Así, el PRD nació como una coalición de diversas corrientes políticas identificadas genéricamente como de izquierda, agrupadas bajo el liderazgo de Cuauhtémoc Cárdenas, quien ejerció el poder como caudillo, con lo que alejó a los intelectuales, exceptuado el pequeño grupo de leales que le profesaba veneración absoluta. El PRD no recuperó la tradición ilustrada de deliberación democrática que efímeramente existió en el último PCM y en el PSUM. La estridencia y el acarreo de clientelas comenzó a ser el mecanismo para tomar decisiones y nombrar dirigentes y candidatos. Cada red construyó su corriente y comenzó a competir por el poder dentro del partido, pero con la aceptación del arbitraje final del caudillo, a quien se le debía profesar lealtad.

Después de los años de plomo del gobierno de Salinas, en los que quedó fuera de toda negociación relevante tanto por propia decisión como por la animadversión de Salinas, quien se manejó cómodamente durante su gobierno gracias a la coalición que construyó con el PAN, el PRD acabó incluido en la negociación política para mantener la estabilidad. Primero, la rebelión zapatista provocó que se sentara en la mesa donde se acordó la reforma electoral de emergencia para garantizar la legitimidad de la elección de 1994; inmediatamente después, ya en el gobierno de Zedillo, participó en la construcción del nuevo arreglo que se pactó en 1996 en torno a una reforma electoral de gran envergadura con garantías para todos los jugadores.

La elección del 1997 resultó el primer gran éxito del PRD en el ámbito nacional. Ganó la ciudad de México y fue una fuerza muy competitiva en varios estados, gracias a la estrategia de abrirle las puertas del partido a los derrotados en los procesos de selección de candidatos del PRI impulsada por el presidente partidista de entonces, Andrés Manuel López Obrador. Con el triunfo de Ricardo Monreal en Zacatecas, al año siguiente, el partido se convirtió en la opción de salida privilegiada para la disidencia priísta.

Son esos los años de oro del PRD, que sin embargo siguió teniendo altibajos electorales. En 1997 logró cerca del 26 por ciento de los votos, pero en la elecciones presidenciales de 2000 Cuauhtémoc Cárdenas repitió el porcentaje de 1994: poco más del 16 por ciento. En las intermedias de 2003 logró un ligero repunta y sobrepasó el 17 por ciento. En 2006, la candidatura de Andrés Manuel López Obrador los llevó a tener el mejor resultado electoral de su historia, en empate técnico con el ganador y más del 35 por ciento en la elección presidencial, aunque con seis puntos menos en la elección de diputados, cuatro abajo del PAN y apenas medio por arriba del PRI.

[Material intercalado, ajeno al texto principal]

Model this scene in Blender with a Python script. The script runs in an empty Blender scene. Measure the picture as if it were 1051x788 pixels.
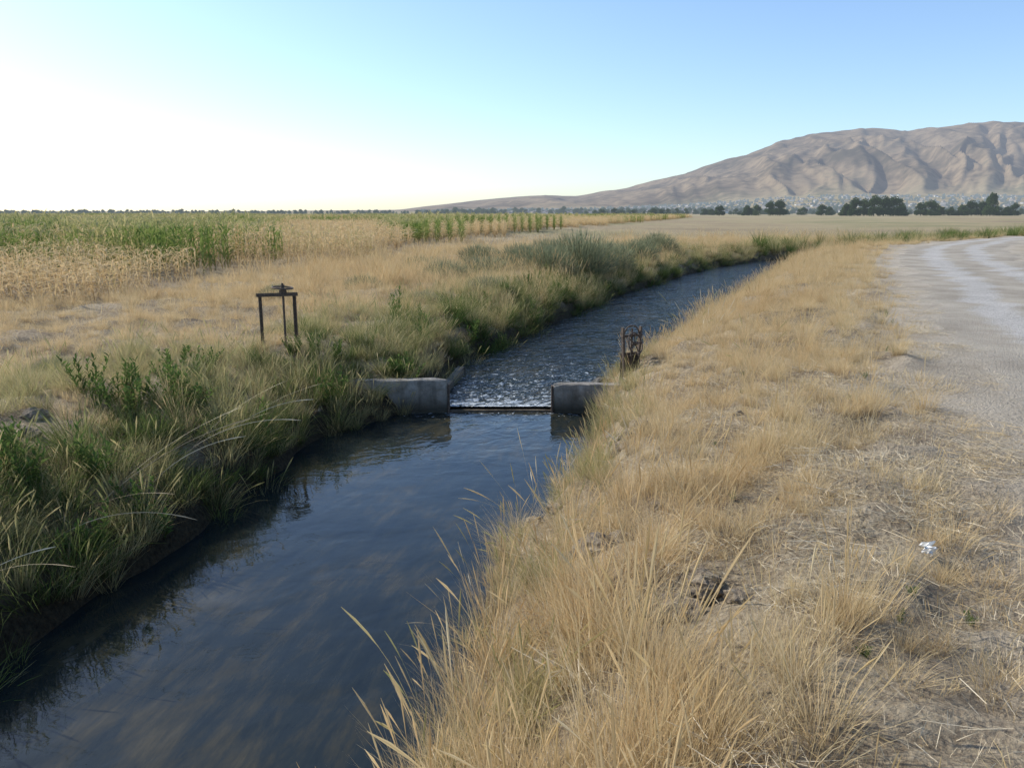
import bpy, math, numpy as np
from mathutils import Vector, Matrix
rng=np.random.default_rng(7)
U=rng.uniform
scene=bpy.context.scene
COL=scene.collection

# ------------------------------------------------------------ noise / curves
def vn(x,y,seed=0):
    x=np.asarray(x,float);y=np.asarray(y,float)
    ix=np.floor(x);iy=np.floor(y);fx=x-ix;fy=y-iy
    fx=fx*fx*(3-2*fx);fy=fy*fy*(3-2*fy)
    def h(a,b):
        v=np.sin(a*127.1+b*311.7+seed*74.7)*43758.5453
        return v-np.floor(v)
    return (h(ix,iy)*(1-fx)+h(ix+1,iy)*fx)*(1-fy)+(h(ix,iy+1)*(1-fx)+h(ix+1,iy+1)*fx)*fy
def fbm(x,y,seed=0,o=4):
    s=0;a=.5
    for k in range(o):
        s=s+a*vn(x*2**k,y*2**k,seed+k*3);a*=.5
    return s/(1-.5**o)
def sstep(a,b,x):
    t=np.clip((x-a)/(b-a),0,1);return t*t*(3-2*t)
TY=np.arange(-30,460,.25)
def curve(pts,k=5):
    p=np.array(pts,float);v=np.interp(TY,p[:,0],p[:,1])
    ker=np.ones(k)/k
    v2=np.convolve(np.pad(v,k,mode='edge'),ker,'same')[k:-k]
    return v2
Lc=curve([(-30,-5),(-3,-3.9),(0,-3.7),(4.3,-3.1),(6.2,-2.7),(8.3,-2.45),(9.9,-2.2),(10.6,-1.5),(11.2,-1.05),(13.4,-.95),(14.8,-.5),(18,.6),(26,3.5),(34,7.2),(40,10.2),(46,14.6),(50,19),(55,25),(66,37),(84,59),(130,119),(460,760)])
Rc=curve([(-30,-1),(-3,-.9),(0,-.8),(3.5,-.45),(5.5,-.1),(6.6,.3),(7.7,.7),(9,1.0),(10.5,1.2),(11,1.2),(12,1.6),(13,2.1),(17.2,3.8),(22,6.0),(28.4,8.8),(38,12.9),(44,17),(48,21.4),(55,29),(66,41),(84,63),(130,124),(460,768)])
RLc=curve([(-30,1.0),(0,2.0),(3.46,2.9),(5.95,3.8),(7.7,4.5),(11.8,6.0),(17.85,8.9),(32,15),(40,19.5),(48.5,26),(60,38),(80,64),(130,142),(460,790)],9)
RRc=curve([(-30,7),(0,8),(8,9.7),(12,11),(18,13.6),(28,18),(38.2,23.5),(48.5,31),(58,40),(80,70),(130,152),(460,805)],9)
def ev(c,y): return np.interp(y,TY,c)
def nrm(c):
    g=np.gradient(c,.25);return np.sqrt(1+g*g)
Ln,Rn,RLn=nrm(Lc),nrm(Rc),nrm(RLc)
def dLf(x,y): return (ev(Lc,y)-x)/ev(Ln,y)
def dRf(x,y): return (x-ev(Rc,y))/ev(Rn,y)
def roadm(x,y,m=.6):
    a=(x-ev(RLc,y))/ev(RLn,y);b=(ev(RRc,y)-x)/ev(RLn,y)
    return sstep(-m,m*.3,a)*sstep(-m,m*.3,b)
def ground(x,y,detail=True):
    x=np.asarray(x,float);y=np.asarray(y,float)
    j=(vn(x*1.7,y*1.7,5)-.5)*.25
    dl=dLf(x,y)+j;dr=dRf(x,y)+j
    zr=np.interp(dr,[-.5,0,.12,.45,1.0,1.8,3],[-.8,-.1,.25,.52,.82,1.0,1.03])
    zl=np.interp(dl,[-.5,0,.2,.55,1.3,2.2,5],[-.8,-.1,.25,.5,.76,.83,.83])
    z=np.where(dl>-.5,np.maximum(zl,-.8),zr)
    z=np.where((dl<=-.5)&(dr<=-.5),-.8,z)
    far=sstep(250,330,y)
    z=z*(1-far)+.95*far
    rm=roadm(x,y)
    land=np.clip(np.maximum(dl,dr)/.3,0,1)
    amp=(1-rm*.93)*land*np.clip(1.3-np.hypot(x,y)/300,0.1,1)
    z=z+amp*((fbm(x*.9,y*.9,2,4)-.5)*.34+(fbm(x*4,y*4,8,3)-.5)*.16)
    z=z*(1-rm)+rm*(1.04+(fbm(x*.5,y*.5,12,2)-.5)*.05)
    return z

# ------------------------------------------------------------ mesh helpers
def mesh_np(name,V,F,uv=None,mat=None,smooth=False):
    V=np.asarray(V,np.float32);F=np.asarray(F,np.int32)
    me=bpy.data.meshes.new(name)
    nf,k=F.shape
    me.vertices.add(len(V));me.vertices.foreach_set('co',V.ravel())
    me.loops.add(nf*k);me.loops.foreach_set('vertex_index',F.ravel())
    me.polygons.add(nf);me.polygons.foreach_set('loop_start',np.arange(nf,dtype=np.int32)*k)
    me.polygons.foreach_set('loop_total',np.full(nf,k,np.int32))
    if smooth: me.polygons.foreach_set('use_smooth',np.ones(nf,bool))
    if uv is not None:
        l=me.uv_layers.new(name='UVMap')
        l.data.foreach_set('uv',np.asarray(uv,np.float32)[F.ravel()].ravel())
    me.update(calc_edges=True);me.validate()
    if mat: me.materials.append(mat)
    return me
def obj(name,me,parent=None,link=True):
    o=bpy.data.objects.new(name,me)
    if link: COL.objects.link(o)
    if parent: o.parent=parent
    return o

# ------------------------------------------------------------ node helpers
class N:
    def __init__(s,name):
        s.m=bpy.data.materials.new(name);s.m.use_nodes=True
        s.t=s.m.node_tree;s.t.nodes.clear()
        s.out=s.t.nodes.new('ShaderNodeOutputMaterial')
    def n(s,typ,**kw):
        nd=s.t.nodes.new('ShaderNode'+typ)
        for k,v in kw.items(): setattr(nd,k,v)
        return nd
    def put(s,sock,v):
        if hasattr(v,'is_output'): s.t.links.new(v,sock)
        else: sock.default_value=v
    def noise(s,vec,scale,detail=4,rough=.6,dist=0.):
        nd=s.n('TexNoise');s.put(nd.inputs['Vector'],vec)
        nd.inputs['Scale'].default_value=scale;nd.inputs['Detail'].default_value=detail
        nd.inputs['Roughness'].default_value=rough;nd.inputs['Distortion'].default_value=dist
        return nd.outputs['Fac']
    def ramp(s,fac,stops):
        nd=s.n('ValToRGB');e=nd.color_ramp.elements
        while len(e)<len(stops): e.new(.5)
        for el,(p,c) in zip(e,stops):
            el.position=p;el.color=(*c,1) if len(c)==3 else c
        s.put(nd.inputs[0],fac);return nd.outputs[0]
    def mix(s,f,a,b,mode='MIX'):
        nd=s.n('Mix',data_type='RGBA',blend_type=mode)
        s.put(nd.inputs[0],f)
        for sk,v in ((nd.inputs[6],a),(nd.inputs[7],b)):
            if not hasattr(v,'is_output') and len(v)==3: v=(*v,1)
            s.put(sk,v)
        return nd.outputs[2]
    def math(s,op,a,b=0.,c=None,clamp=False):
        nd=s.n('Math',operation=op,use_clamp=clamp);s.put(nd.inputs[0],a);s.put(nd.inputs[1],b)
        if c is not None: s.put(nd.inputs[2],c)
        return nd.outputs[0]
    def rng(s,v,a,b,c,d):
        nd=s.n('MapRange');s.put(nd.inputs[0],v)
        for i,q in enumerate((a,b,c,d)): nd.inputs[i+1].default_value=q
        return nd.outputs[0]
    def bump(s,h,strength,dist):
        nd=s.n('Bump');nd.inputs['Strength'].default_value=strength;nd.inputs['Distance'].default_value=dist
        s.put(nd.inputs['Height'],h);return nd.outputs[0]
    def pos(s): return s.n('NewGeometry').outputs['Position']
    def surf(s,sh): s.t.links.new(sh,s.out.inputs[0]);return s.m
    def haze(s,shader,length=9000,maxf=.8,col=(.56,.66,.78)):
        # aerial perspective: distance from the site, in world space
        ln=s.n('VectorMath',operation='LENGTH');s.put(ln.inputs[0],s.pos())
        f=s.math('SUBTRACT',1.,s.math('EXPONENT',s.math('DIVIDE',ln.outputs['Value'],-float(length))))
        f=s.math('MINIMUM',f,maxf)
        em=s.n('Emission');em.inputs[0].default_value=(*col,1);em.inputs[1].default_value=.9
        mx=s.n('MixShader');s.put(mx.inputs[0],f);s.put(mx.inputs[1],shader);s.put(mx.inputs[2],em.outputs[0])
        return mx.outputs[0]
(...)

La radicalización de López Obrador en el conflicto poselectoral los condujo a un gran descalabro para 2009, cuando sólo lograron el 12.20 por ciento de los votos. La reconciliación con López Obrador y de nuevo su arrastre les permitió alcanzar el 16 y medio por ciento por sí solo y algo así como el 21 total en coalición con sus aliados, aunque su candidato presidencial había logrado el 32 por ciento de la votación.

Ahora el PRD ha caído a menos del once por ciento, su peor resultado histórico si se exceptúa el de 1991, cuando aún no había pactado las reglas del juego. Pero la crisis del PRD no se reduce a la catástrofe electoral, apenas atemperada por su triunfo en Michoacán. La escisión de López Obrador y sus leales ha quebrado su hegemonía en la izquierda, mientras que el grupo que ha controlado el aparato partidista durante la última década ha sido incapaz de detener la espantada de cuadros, entre ellos la del propio patriarca fundador. Tal vez el grupo dirigente lo percibe como una depuración que les permitirá consolidar su control, pero en realidad el partido se cae a pedazos, hundido en el desprestigio y sin que haya sido capaz de capitalizar su participación en el pacto por México por su torpeza a la hora de comunicar las ganancias programáticas obtenidas a su base electoral.

La crisis actual del PRD es de gran calado. Ensimismados, sus dirigentes se aferran a la nave escorada al borde del naufragio. Para no acabar convertido en un cascarón irrelevante, el PRD debería emprender una reingeniería mayor; eso implicaría una renovación seria del liderazgo —no sólo de su presidente— pero en su proceso de deterioro también se quedó sin renuevo generacional y carece del menor atractivo entre los jóvenes. Si no construye una alianza salvadora, en 2018 el PRD pasará a la irrelevancia.